W杯-3

 スペイン、やってしまいましたね。ボールポゼッション80%対20%とという圧倒的な技術の差。しかし試合は0-1の負け。どんな時でも、きちんとパスをつないでペナルティエリアの周辺まで行ってからでないと勝負のプレーをしかけないスペイン。だからスイスは常にしっかり戻って、人数を揃えて、がっちり待ちかまえて守ることができました。スペインのクロスの入れ方にも工夫がなかったですね。同じタイミングで同じ場所に蹴っては、同じようにはね返される。これではW杯で勝利することは難しい。日本の松井選手がクロスの蹴り方を変えて本田選手の得点につなげたことが思い出されます。

 皆さんもスペインの攻め見ていて、何度も「なぜそこでシュートしないのだ、なぜそこでもう一つプレーするのだ!!」と感じたことでしょう。わずかなスキをついてシュートするというよりも、完全に相手を翻弄して、逆を取ってから鮮やかに綺麗に決めようとしているように思えました。このあたり、フェルナンド・トーレスが完調であれば、多少のムリがあっても、もう一つ二つ前のタイミングで強引にシュートにいったのでしょう。しかし、途中出場のトーレスの動きは負傷あがりのためか精彩がなく、スペインのフィニッシュに迫力、ダイナミックさを加えることができませんでした。トーレスも、あのように手詰まりになってからではなく、プレミアリーグでやっている時のようにもう少し早いタイミングでボールがほしかったのではないでしょうか。

 ブラジルは苦戦しましたね。北朝鮮のディフェスは2人のセッターバックの周辺にもう二人の守備的選手を置く方法で、まさに昔イタリアで流行っていた「カテナチオ」です。文字通りゴール前に鍵をかけました。反則をあまりせずに献身的に守った選手はよく頑張りましたし、国歌を泣きながら聞いていた熱いハートのチョン・テセ選手も強引によくシュートを打っていました。こちらはスペインと逆で、とにかくシュートを打てるときに打っておかねば、という感じ。遠くても体勢が悪くても、わずかな可能性に賭けてギャンブルしたというシュートでした。でも、テセ選手のヘッドが得点に絡んでよかったですね。
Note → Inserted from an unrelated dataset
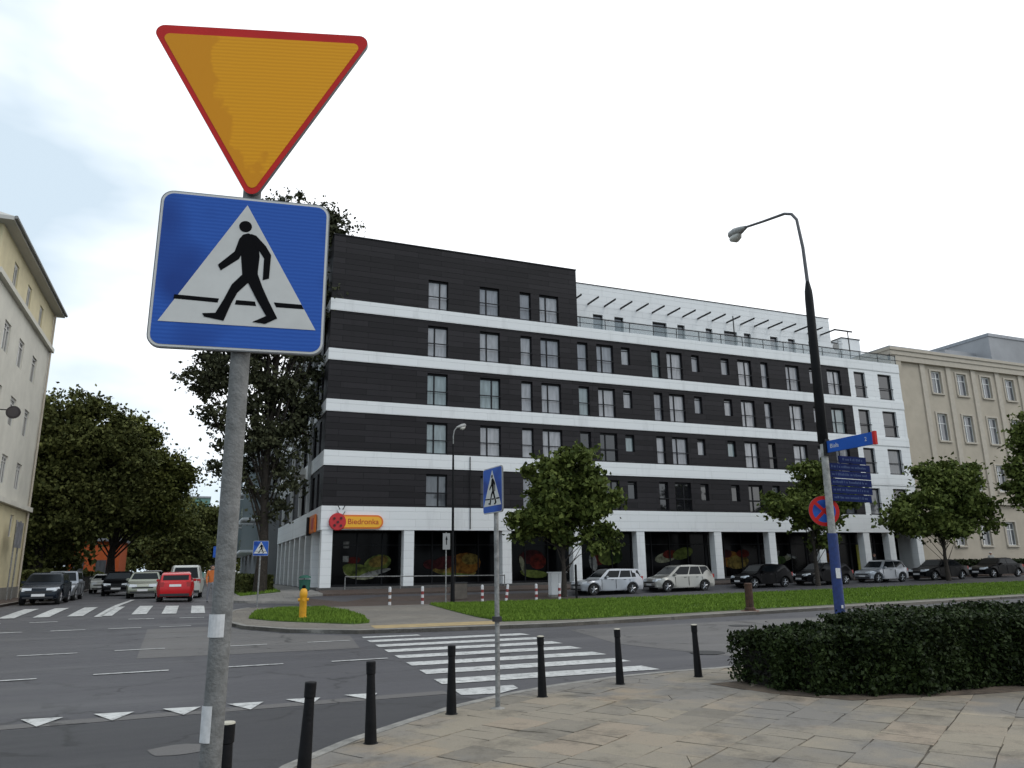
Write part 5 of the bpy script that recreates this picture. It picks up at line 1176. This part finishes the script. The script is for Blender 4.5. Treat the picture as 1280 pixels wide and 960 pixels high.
MB().lathe([(.16, 0), (.16, .08), (.115, .1), (.115, .72), (.125, .74), (.125, .84), (.10, .93), (.04, .98)], 16).build('barrel', mat('hydrant_yellow', (.62, .30, .01), .5, var=.15, vscale=6), HY, smooth=40)
MB().tube([(-.17, 0, .62), (.17, 0, .62)], .05, 10).tube([(0, -.16, .62), (0, 0, .62)], .05, 10).build('nozzle', MC['hydrant_yellow'], HY); MB().lathe([(.05, .97), (.06, 1.0), (.05, 1.06), (.02, 1.08)], 10).build('cap', M_fig, HY)
BP = thing('wooden_post', 'short brown weathered post at the edge of the lawn by the road', 'post', (17.45, 21.35, .09))
MB().lathe([(.2, 0), (.18, .1), (.135, .14), (.13, .8), (.14, .9), (.1, .93)], 12).build('post', mat('brown_post', (.030, .016, .011), .9, col2=(.075, .036, .02), vscale=6, bump=.5), BP); MB().lathe([(.34, -.01), (.3, .03)], 14).build('base', mat('reddish_soil', (.13, .07, .05), .95, var=.3), BP)
M_rb = mat('bollard_red', (.22, .03, .03), .6); M_wb = mat('bollard_white', (.6, .6, .6), .5)
def stripy(x, y, lab, tl=0, red=M_rb):
    t_ = thing('striped_bollard', lab, 'bollard', (x, y, gz(x, y)+.005), 0, 'red and white bollards in front of the shops'); t_.rotation_euler = (0, R(tl), 0)
    for k in range(5): MB().lathe([(.07, k*.145), (.07, k*.145+.145)], 12).build('band', (M_wb if k % 2 == 0 else red), t_)
    MB().lathe([(.07, .725), (.06, .79), (.02, .81)], 12).build('cap', M_wb, t_)
P_ = [(8.35, 35.2, 'striped bollard with brownish faded shaft, leftmost of the row', 0, mat('faded_brown', (.16, .09, .06), .7)), (9.9, 35.2, 'red and white bollard second from the left in front of the first shop window', 0, M_rb), (13.1, 35.8, 'red and white bollard left of the thin crossing sign post', 0, M_rb), (14.35, 35.8, 'leaning red and white bollard right of the thin crossing sign post', 8, M_rb), (16.0, 35.8, 'red and white bollard below the left side of the round street tree', 0, M_rb), (17.3, 35.8, 'red and white bollard in front of the white cabinet', 0, M_rb)]
for a in P_: stripy(*a)
WB = thing('utility_cabinet', 'white utility cabinet left of the silver estate car', 'cabinet', (18.35, 39.0, gz(18, 39)))
MB().box(0, .95, 0, .4, .12, 1.3).build('cabinet', M_whiter, WB, bevel=.02); MB().box(-.05, 1.0, -.05, .45, 1.3, 1.36).build('lid', M_whiter, WB); MB().box(-.03, .98, -.03, .43, 0, .12).build('plinth', M_kerb, WB); MB().box(.47, .48, -.004, .0, .16, 1.26).build('door_seam', M_plas, WB)
DP = thing('metal_post', 'thin black post at the lawn edge in front of the white cabinet', 'post', (17.15, 33.6, .05)); MB().lathe([(.075, 0), (.06, .1), (.06, 1.65), (.03, 1.7)], 10).build('post', M_black, DP); MB().lathe([(.13, 0), (.12, .04)], 10).build('base', M_black, DP)
TB = thing('litter_bin', 'green litter bin beside the corner column', 'bin', (5.15, 40.2, gz(5.1, 40.2)+.1))
M_gbin = mat('bin_green', (.01, .09, .06), .5, var=.2); MB().lathe([(.22, .45), (.26, .5), (.28, .95), (.29, 1.0)], 14).build('bucket', M_gbin, TB); MB().lathe([(.3, 1.08), (.28, 1.16), (.1, 1.22)], 14).build('hood', M_gbin, TB); MB().tube([(0, .3, 0), (0, .3, 1.2)], .035, 8).build('post', M_steel, TB); MB().tube([(0, .3, 1.1), (0, 0, 1.12)], .02, 6).build('bracket', M_steel, TB)
UB = thing('utility_cabinet', 'small brownish cabinet behind the thin pole on the pavement', 'cabinet', (12.35, 38.2, gz(12, 38)+.005)); MB().box(0, .8, 0, .4, .05, .85).build('cabinet', mat('brown_cabinet', (.10, .085, .07), .7, var=.2), UB, bevel=.02); MB().box(-.03, .83, -.03, .43, .85, .9).build('lid', M_plas, UB)
FN = thing('guard_rail', 'low grey guard rail on the pavement in front of the corner shop', 'railing', (0, 0, 0))
fnm = MB().tube([(7.6, 42.6, 1.28), (17, 42.6, 1.2)], .03, 6); fnm.build('rail', M_steel, FN)
for x in (7.6, 10.7, 13.8, 17): MB().tube([(x, 42.6, gz(x, 42.6)+.1), (x, 42.6, 1.24)], .03, 6).build('post', M_steel, FN)

# ------------------------------------------------------------------ people
def person(name, label, loc, rz, top, legs_m, hair, stride=.0, H=1.74, arm=.12, skin=mat('skin', (.36, .2, .14), .6)):
    T = thing(name, label, 'person', loc, rz)
    s = H/1.74
    J = {'pel': (0, 0, .95), 'wst': (0, 0, 1.08), 'chs': (0, -.01, 1.32), 'nck': (0, 0, 1.48), 'hed': (0, -.02, 1.56), 'top': (0, -.01, 1.70)}
    for sd_, k in (('l', -1), ('r', 1)):
        st = stride*k
        J['hip'+sd_] = (.09*k, 0, .90); J['kne'+sd_] = (.10*k, -st*.5-.03*abs(stride), .50); J['ank'+sd_] = (.10*k, -st if st > 0 else -st*1.0, .09); J['toe'+sd_] = (.11*k, -st-.16, .045)
        J['sho'+sd_] = (.18*k, 0, 1.42); J['elb'+sd_] = (.25*k, st*.3+.02, 1.14); J['wri'+sd_] = (.25*k, st*.6-arm, .91); J['hnd'+sd_] = (.245*k, st*.6-arm-.03, .83)
    rad = dict(pel=.145, wst=.13, chs=.155, nck=.055, hed=.075, top=.06, hip=.095, kne=.06, ank=.042, toe=.035, sho=.065, elb=.047, wri=.032, hnd=.034)
    E = [('pel', 'wst'), ('wst', 'chs'), ('chs', 'nck'), ('nck', 'hed'), ('hed', 'top')]
    for q in 'lr': E += [('pel', 'hip'+q), ('hip'+q, 'kne'+q), ('kne'+q, 'ank'+q), ('ank'+q, 'toe'+q), ('chs', 'sho'+q), ('sho'+q, 'elb'+q), ('elb'+q, 'wri'+q), ('wri'+q, 'hnd'+q)]
    ks = list(J)
    me = bpy.data.meshes.new('body'); me.from_pydata([tuple(c*s for c in J[k]) for k in ks], [(ks.index(a), ks.index(b_)) for a, b_ in E], [])
    o = bpy.data.objects.new('body', me); COL.objects.link(o)
    md = o.modifiers.new('skin', 'SKIN'); 
    if not me.skin_vertices: 
        bpy.context.view_layer.objects.active = o; bpy.ops.mesh.customdata_skin_add()
    for i, k in enumerate(ks):
        rr_ = rad.get(k, rad.get(k[:-1], .05))*s; me.skin_vertices[0].data[i].radius = (rr_*(1.2 if k in ('pel', 'wst', 'chs') else 1), rr_*(.75 if k in ('pel', 'wst', 'chs') else 1)); me.skin_vertices[0].data[i].use_root = (k == 'pel')
    sb_ = o.modifiers.new('sub', 'SUBSURF'); sb_.levels = 2; sb_.render_levels = 2
    dg = bpy.context.evaluated_depsgraph_get(); m2 = bpy.data.meshes.new_from_object(o.evaluated_get(dg)); bpy.data.objects.remove(o)
    m2.materials.clear()
    for q in (top, legs_m, skin, M_plas): m2.materials.append(q)
    for p in m2.polygons:
        z = p.center.z/s; p.use_smooth = True
        p.material_index = 3 if z < .085 else 1 if z < .93 and abs(p.center.x) < .2*s else 2 if (z > 1.475 or (z < .90)) else 0
    ob = bpy.data.objects.new('body', m2); COL.objects.link(ob); ob.parent = T
    # face features, hair and hands' fingers
    fc = MB().lathe([(.02, 0), (.075, .02), (.092, .08), (.088, .13), (.06, .165), (.02, .178)], 14, (0, 0, 1.535*s)); fc.tube([(0, -.085, 1.63*s), (0, -.112, 1.61*s), (0, -.088, 1.60*s)], [.008, .012, .008], 6)
    hn = MB()
    for k in (-1, 1):
        hx, hy, hz = J['hnd'+('l' if k < 0 else 'r')]
        for j in range(4): hn.tube([(hx*s+(-.02+.013*j)*0, hy*s-.024+.016*j, hz*s-.02), (hx*s-.008*k, hy*s-.024+.016*j, hz*s-.06), (hx*s-.018*k, hy*s-.024+.016*j, hz*s-.085+.004*abs(j-1.5))], [.008, .0075, .006], 5)
        hn.tube([(hx*s, hy*s-.025, hz*s+.01), (hx*s-.012*k, hy*s-.052, hz*s-.02), (hx*s-.014*k, hy*s-.055, hz*s-.045)], [.009, .008, .006], 5)
        fc.lathe([(.012, 0), (.02, .01)], 6, (k*.09, .0, 1.60*s))
    fc.build('head', skin, T, smooth=60); hn.build('fingers', skin, T)
    ey = MB()
    for k in (-1, 1): ey.lathe([(.004, 0), (.011, .006), (.008, .012)], 8, (k*.032, -.094, 1.635*s), 'y')
    ey.build('eyes', M_fig, T); MB().box(-.024, .024, -.094, -.086, 1.578*s, 1.585*s).build('mouth', mat('lips', (.25, .08, .07), .6), T)
    MB().lathe([(.099, .09), (.101, .13), (.08, .175), (.03, .195)], 14, (0, .014, 1.535*s)).tube([(0, .06, 1.70*s), (0, .085, 1.62*s), (0, .07, 1.55*s)], [.06, .055, .03], 8).build('hair', hair, T, smooth=60)
    return T
hair_b = mat('dark_hair', (.02, .015, .012), .7); hair_w = mat('white_hair', (.5, .5, .48), .7)
person('person', 'person in orange work jacket walking beside the red hatchback', (.74, 39.6, gz(.7, 39.6)+.006), R(10), mat('orange_jacket', (.42, .11, .02), .8, var=.15), mat('grey_trousers', (.22, .22, .24), .85), hair_b, .22, 1.76)
person('person', 'person in dark clothes standing behind the small silver hatchback', (46.0, 42.0, gz(46, 42)+.1), R(40), mat('black_coat', (.012, .012, .014), .8), mat('dark_jeans', (.02, .022, .03), .85), hair_b, .05)
person('person', 'white-haired person in a pale coat behind the last black saloon', (58.6, 42.1, gz(58.6, 42.1)+.1), R(-30), mat('pale_coat', (.4, .39, .36), .8), mat('dark_skirt', (.03, .03, .03), .85), hair_w, .08)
 引いて守りを固めた相手をどう崩すか、ということはサッカー強国の課題です。ここまで一通り強豪国の闘いをみた結果では、引いた相手の守備を強引にこじあける力という意味では、オランダが一番と思えます。次にアルゼンチン。ただし、アルゼンチンは守備が不安。総合力ではドイツが抜群です。私の個人的希望では日本の他ではイングランドに頑張ってほしい。